Ad un primo sguardo potremmo dire che un momento rivoluzionario, al pari dell’amore, rappresenta una rottura col mondo, col regolare corso degli eventi, un evento che solleva la polvere sedimentata che impedisce al nuovo di emergere. Ma cerchiamo di andare più a fondo. Ciò che implica una sollevazione popolare è la creazione di un Noi a partire da minuscole separate individualità. Il punto non è l’amore. Cosa è allora? (pausa ad effetto, rullo di tamburi)

La solidarietà. Certo, ogni atto di solidarietà contiene amore, è una specie di amore, ma distillato, più grande, amore all’ennesima potenza. Per sviluppare la solidarietà, abbandonare quella perniciosa abitudine che tutti abbiamo a soddisfare solo i propri interessi, è necessario l’impegno e l’autodisciplina. Si tratta di energia: disperdere in vani piaceri ciò che invece potrebbe essere convogliato nella lotta rivoluzionaria. Va detto però che secondo alcune correnti di pensiero è il desiderio stesso ad essere rivoluzionario, come si può osservare negli stati totalitari. Il desiderio, sia chiaro, inteso come spinta e non come baccanale. Per esempio Deleuze:

“Checchè ne pensino certi rivoluzionari, il desiderio è nella sua essenza rivoluzionario – il desiderio, non la festa – e nessuna società può sopportare una posizione di desiderio vero senza che le sue strutture di sfruttamento, di asservimento, di gerarchia vengano compromesse”

Può essere interessante vedere cosa ne pensava al riguardo quel grande rivoluzionario del novecento che risponde al nome di Vladimir Il’ič Ul’janov, conosciuto come Lenin. In una lettera egli scrive:

“Nella vita sessuale si manifesta non solo ciò che noi deriviamo dalla natura ma anche il grado di cultura raggiunto, si tratti di cose elevate o inferiori. Certo, la sete deve essere tolta. Ma un uomo normale, in condizioni ugualmente normali, si butterà forse a terra nella strada per bere in una pozzanghera di acqua sporca?”

Lenin si pone su un pericoloso crinale, sospeso fra moralismo e necessità rivoluzionaria, cercando di conciliare libertà e autodisciplina. Il socialismo doveva certamente promuovere la gioia di vivere e la potenza della vita, e un amore vissuto nel senso pieno della parola era cosa bella ed utile, tuttavia l’ipertrofia degli incontri sessuali, il cieco piacere fine a sè stesso, era giudicato inutile, se non pericoloso a fini rivoluzionari. Il riSchio sottointeso era perdersi nel proprio piccolo sè invece di espandersi e creare un noi su cui fondare una società più solidale e giusta.

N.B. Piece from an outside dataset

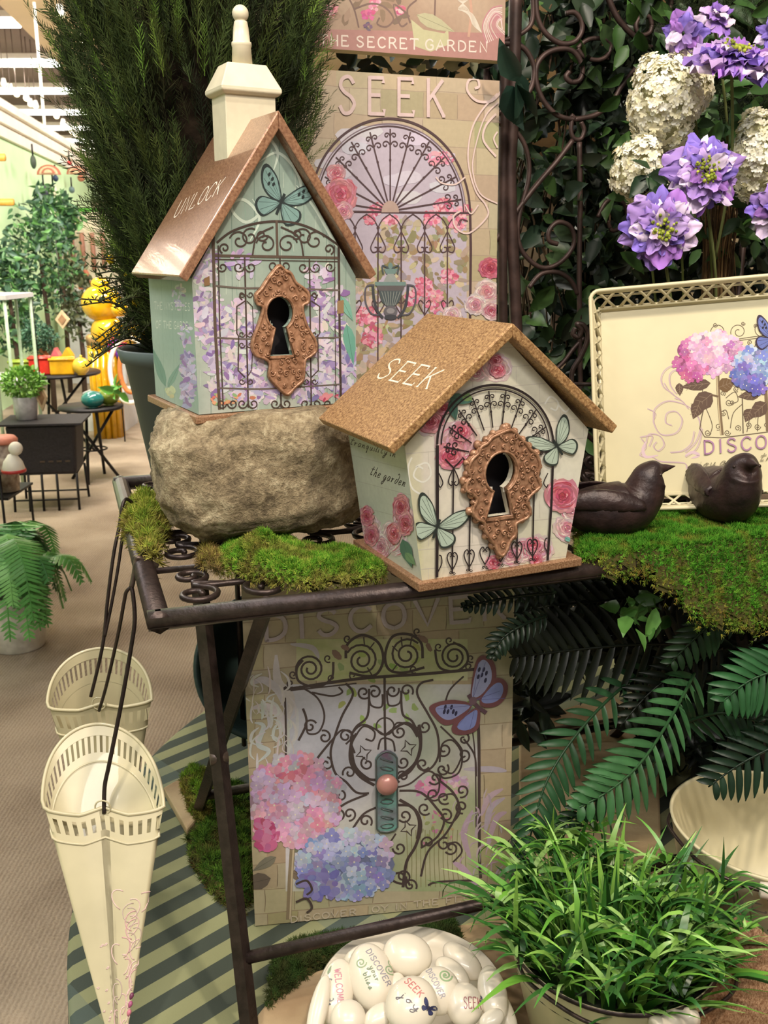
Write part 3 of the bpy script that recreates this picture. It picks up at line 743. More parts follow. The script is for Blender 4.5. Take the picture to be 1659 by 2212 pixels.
# roses behind the gate
def P3_(x, y): return c3(x, y)
for x, y, r in ((900, 350, 24), (1005, 330, 36), (650, 610, 36), (800, 720, 52), (1150, 1290, 30), (1080, 1310, 30), (1380, 1170, 34), (1230, 1280, 34), (1400, 1080, 26)):
    A.rose(*c3(x, y), r, (244, 214, 214), (214, 120, 144))
for x, y, r in ((1000, 290, 16), (1010, 340, 19), (660, 610, 28), (760, 790, 34), (720, 540, 18), (820, 660, 24), (1350, 1000, 42), (1195, 1260, 20), (985, 1350, 18), (1210, 1330, 16)):
    A.rose(*c3(x, y), r, (236, 150, 168), (196, 50, 84))
A.leaf(*c3(750, 480), 55, 24, .2, (70, 120, 104)); A.leaf(*c3(760, 500), 44, 22, 1.3, (60, 104, 92)); A.leaf(*c3(820, 470), 26, 20, .4, (116, 150, 90)); A.leaf(*c3(1360, 1220), 18, 10, .5, (110, 190, 180))
def gate2(P, K=(44, 34, 38)):
    # arch: centre (1005,735) crop, radii 310 x 325
    def arch(rx, ry, w, a0=180, a1=0):
        P.path([c3(995+rx*math.cos(math.radians(a)), 735-(rx and ry)*math.sin(math.radians(a))+((a-90)/90*-6)) for a in np.linspace(a0, a1, 41)], w, K)
    arch(306, 318, .0030); arch(284, 296, .0018)
    P.path([c3(689, 735), c3(690, 1080), c3(687, 1430)], .0042, K); P.path([c3(1301, 735), c3(1290, 1040), c3(1270, 1340)], .0036, K)
    P.path([c3(695, 800), c3(1300, 740)], .0022, K)
    ctr = (1005, 790)
    for i, a in enumerate(np.linspace(172, 8, 10)):
        ca, sa = math.cos(math.radians(a)), -math.sin(math.radians(a))
        e = (ctr[0]+ca*285, ctr[1]+sa*345); s_ = (ctr[0]+ca*150, ctr[1]+sa*150); q = (ctr[0]+ca*210, ctr[1]+sa*235)
        P.path([c3(*s_), c3(*e)], .0017, K)
        for dd, rr in ((.91, 15), (.79, 20)):
            cx_, cy_ = ctr[0]+ca*285*dd, ctr[1]+sa*345*dd
            for sgn in (-1, 1):
                px_, py_ = cx_-sa*sgn*rr, cy_+ca*sgn*rr
                x_, y_ = c3(px_, py_); P.spiral(x_, y_, rr*.36, 1.0, math.atan2(-(py_-cy_), -(px_-cx_)), .0014, K, sgn, .3)
        P.blob(*c3(*q), 2.5, 3.5, 0, K, 8)
    for k, (xt, xb) in enumerate(((775, 768), (865, 857), (945, 940), (1025, 1022), (1115, 1108), (1203, 1190))):
        yb = 1410-k*14; yt = 850-k*9
        P.path([c3(xt, yt), c3(xb, yb)], .0021, K)
        for sgn in (-1, 1):   # heart scrolls at the foot, drops at the top
            P.curve([c3(xb, yb-20), c3(xb+sgn*22, yb-62), c3(xb+sgn*26, yb-95), c3(xb+sgn*12, yb-112), c3(xb+sgn*3, yb-98), c3(xb+sgn*12, yb-88)], .0016, K)
            P.curve([c3(xt, yt+4), c3(xt+sgn*22, yt+52), c3(xt+sgn*26, yt+82), c3(xt+sgn*13, yt+96), c3(xt+sgn*3, yt+84), c3(xt+sgn*12, yt+74)], .0016, K)
            P.curve([c3(xt, yt+2), c3(xt+sgn*26, yt-24), c3(xt+sgn*44, yt-44)], .0016, K)
            P.spiral(*c3(xb+sgn*9, yb-4), 3.2, 1, 0, .0011, K, sgn, .3)
    for sgn, x, yb in ((1, 692, 1420), (-1, 1275, 1330)):
        P.curve([c3(x, yb-20), c3(x+sgn*20, yb-62), c3(x+sgn*18, yb-100), c3(x+sgn*6, yb-108)], .0016, K)
        P.curve([c3(x+sgn*4, 880), c3(x+sgn*26, 930), c3(x+sgn*12, 955), c3(x+sgn*3, 940)], .0016, K)
# pink wash inside the gate
A.h += 2e-5
gate2(A)
A.butterfly(*c3(688, 1165), 60, .35, (182, 204, 186), (52, 62, 58), (40, 50, 48), spots=False)
A.butterfly(*c3(1320, 740), 52, -.55, (184, 204, 186), (52, 62, 58), (40, 50, 48), spots=False)
A.done('gate_artwork', h2)
# left wall (leans outward going up)
LU = Vector((0, 1, 0)); LV = Vector((-.0250, 0, .1705))
A = Art(PM2, (.0085, 0, .0115), LU, LV, clip=[(yf2+.0002, .0002), (yf2+.175, .0002), (yf2+.175, .1715), (yf2+.0002, .1715)], seed=21)
A.field(720, 900, 930, 1270, 16, 24, lambda u, v: mixc((206, 206, 188), (190, 196, 182), vn(u, v, 5)))
A.text('tranquility in', c3(230, 730), c3(470, 800), 15, .0011, (84, 78, 74), slant=.3, serif=False, up=(.15, -.99))
A.text('the garden', c3(335, 890), c3(520, 955), 20, .0012, (74, 68, 66), slant=.3, serif=False, up=(.15, -.99))
for y in range(5): A.path([c3(215, 780+y*130), c3(560, 870+y*130)], .0007, (186, 182, 168))
for x, y, r in ((345, 1180, 24), (480, 1240, 26), (520, 1130, 26), (450, 1220, 26), (400, 1270, 22)): A.rose(*c3(x, y), r, (240, 212, 214), (212, 120, 142), 1.7)
for x, y, r in ((325, 1110, 17), (505, 1060, 20), (350, 1210, 17), (530, 1150, 19), (470, 1200, 17)): A.rose(*c3(x, y), r, (234, 150, 166), (192, 50, 80), 1.8)
A.leaf(*c3(515, 1230), 66, 26, 1.25, (84, 124, 104)); A.leaf(*c3(530, 1300), 36, 16, .9, (120, 160, 110))
A.done('side_artwork', h2)
A = roof_plane(PM2, (.1135, .163, .184, .322, -.014, .205, .0125))
A.text('SEEK', c3(365, 375), c3(640, 438), 50, .0026, (246, 234, 206), slant=.3, up=(.50, -.87), serif=True)
A.done('roof_lettering', h2)
escutcheon(h2, PM2, yf2, [c3(*p) for p in [(1050, 640), (1085, 650), (1115, 685), (1150, 715), (1170, 745), (1205, 775), (1222, 830), (1210, 890), (1226, 940), (1195, 970), (1165, 1000), (1150, 1030), (1170, 1070), (1155, 1110), (1120, 1130), (1090, 1150), (1092, 1200), (1060, 1240), (1030, 1310), (1000, 1312), (975, 1260), (945, 1220), (925, 1180), (918, 1140), (880, 1120), (855, 1080), (870, 1040), (878, 1010), (850, 980), (820, 965), (825, 920), (845, 895), (832, 850), (850, 800), (885, 768), (900, 730), (935, 710), (960, 680), (1000, 660)]], key2, seed=9, lush=True, th=.009)
# a third birdhouse, only its roof corner reaches the frame at bottom right
p = GZ(1640, 2160, .80)
h3 = empty('birdhouse', (p.x+.02, p.y-.02, .575), math.radians(25), 'birdhouse with glittery copper roof, cut off at the bottom right corner', 'birdhouse')
bevel(B().add(*box(0, .18, 0, .16, 0, .012)).build('base_board', MATS['copper_glitter'], h3, smooth=False), .0015)
fixn(B().add(*plate([(.02, .012), (.16, .012), (.16, .12), (.09, .19), (.02, .12)], [], .02, .14)).build('body', cream_wood, h3, smooth=False))
for s in (-1, 1):
    out = [(.09, .21), (.09+s*.11, .10), (.09+s*.10, .095), (.09, .195)]
    bevel(fixn(B().add(*plate(out, [], -.01, .16)).build('roof_panel', MATS['copper_glitter'], h3, smooth=False)), .001)
# ------------------------------------------------------------------ folding iron table
TA = math.radians(18.4); TO = Vector((-.2722, 1.0261, 0)); ZT = 1.15; ZL = .55
PMT = Matrix.Translation(TO) @ Matrix.Rotation(TA, 4, 'Z')
tb = empty('iron_table', TO, TA, 'dark brown iron folding table with scrollwork top and crossed legs', 'table')
TW, TD = 1.02, .75
iron = MATS['iron']
def rail(a, b, name, parent, r=.0145):
    bb = B(); bb.add(*tube([a, b], r, 14, sq=(1, .82)))
    v, f = tube([a, b], r*1.0, 4); bb.add(*tube([(a[0], a[1], a[2]-.006), (b[0], b[1], b[2]-.006)], r*.95, 4, sq=(1, .6)))
    return bb.build(name, iron, parent)
zr_ = ZT-.0135
fr_ = rail((-.0, .012, zr_), (TW, .012, zr_), 'front_rail', tb); rail((0.012, 0, zr_), (.012, TD, zr_), 'side_rail', tb)
rail((0, TD-.012, zr_), (TW, TD-.012, zr_), 'back_rail', tb); rail((TW-.012, 0, zr_), (TW-.012, TD, zr_), 'side_rail', tb)
scr = B()
def scroll2(b, cx, cy, r, a0, turns, d, z, w=.0042):
    pts = [(cx+r*(1-.8*t)*math.cos(a0+d*turns*6.283*t), cy+r*(1-.8*t)*math.sin(a0+d*turns*6.283*t), z) for t in [k/22 for k in range(23)]]
    b.add(*tube(pts, w, 8)); return pts[0]
zs = ZT-.012
for gx in range(5):
    for gy in range(4):
        x = .11+gx*.2; y = .11+gy*.18
        for d, sx in ((1, -1), (-1, 1)):
            a = scroll2(scr, x+sx*.045, y-.03, .032, math.pi/2, 1.3, d*-1, zs)
            b_ = scroll2(scr, x-sx*.045, y+.04, .026, -math.pi/2, 1.3, d*-1, zs)
            scr.add(*tube(spline([a, (x, y, zs), b_], 8), .0042, 8))
for gx in range(1, 5): scr.add(*tube([(.012+gx*.2, .012, zs-.003), (.012+gx*.2, TD-.01, zs-.003)], .004, 8))
for gy in range(1, 4): scr.add(*tube([(.012, .02+gy*.18, zs-.004), (TW-.012, .02+gy*.18, zs-.004)], .0045, 8))
scr.build('scroll_grid', iron, tb)
Li = PMT.inverted()
def L_(p): return tuple(Li @ Vector(p))
def leg_frame(top, bot, nm, w=.0095):
    t = Vector(L_(top)); b_ = Vector(L_(bot)); d = Vector((.86, 0, 0))
    for off in (Vector((0, 0, 0)), d):
        l = B().add(*tube([t+off, b_+off], w, 4, sq=(1.25, 1.25))).build('leg', iron, tb, smooth=False)
        B().add(*lathe([(.011, 0), (.013, .004), (.012, .02)], 12), M=Matrix.Translation(b_+off)).build('foot', MATS['iron'], l)
botA = GZ(548, 2300, ZL+.001); topA = GZ(428, 1235, ZT-.028)
botB = GZ(425, 1762, ZL+.001); topB = GZ(578, 1300, ZT-.028)
leg_frame(topA, botA, 'a'); leg_frame(topB, botB, 'b')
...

E che dire allora del tormento provato da Che Guevara durante tutta la vita, dovendo scegliere fra l’amore per la compagna e i figli e la lotta per l’emancipazione dell’uomo. In questa lettera all’amata, le parole emergono come ferite:

“Amami, appasionatamente, ma capiscimi: il mio destino è segnato, niente mi fermerà fino alla morte. E non piangerti addosso; affronta con decisione la vita ed escine vincitrice. E così potremmo ancora fare qualche tratto di strada assieme. Quel che mi porto dentro non è una sterile sete d’avventura. Ciò che comporta io l’ho sempre saputo; tu avresti potuto immaginarlo”.

Ciò che ci insegnano queste esperienze, limitate e non esaustive, è che forse ciò che un uomo dedito al cambiamento deve fare è rendere puro il suo amore. La pretesa al possesso esclusivo di un altro essere umano non è il vero amore, anzi è l’esatto contrario. Ciò che, anche nel mondo odierno, si è reso necessario è un movimento di allargamento: uscire dalla ricerca del piacere, dalle proprie paure, e abbracciare ogni persona con l’amore. Un movimento d’unione e non d’esclusione è possibile: la propria amata e tutto il resto. Questa è la forza rivoluzionaria del vero amore.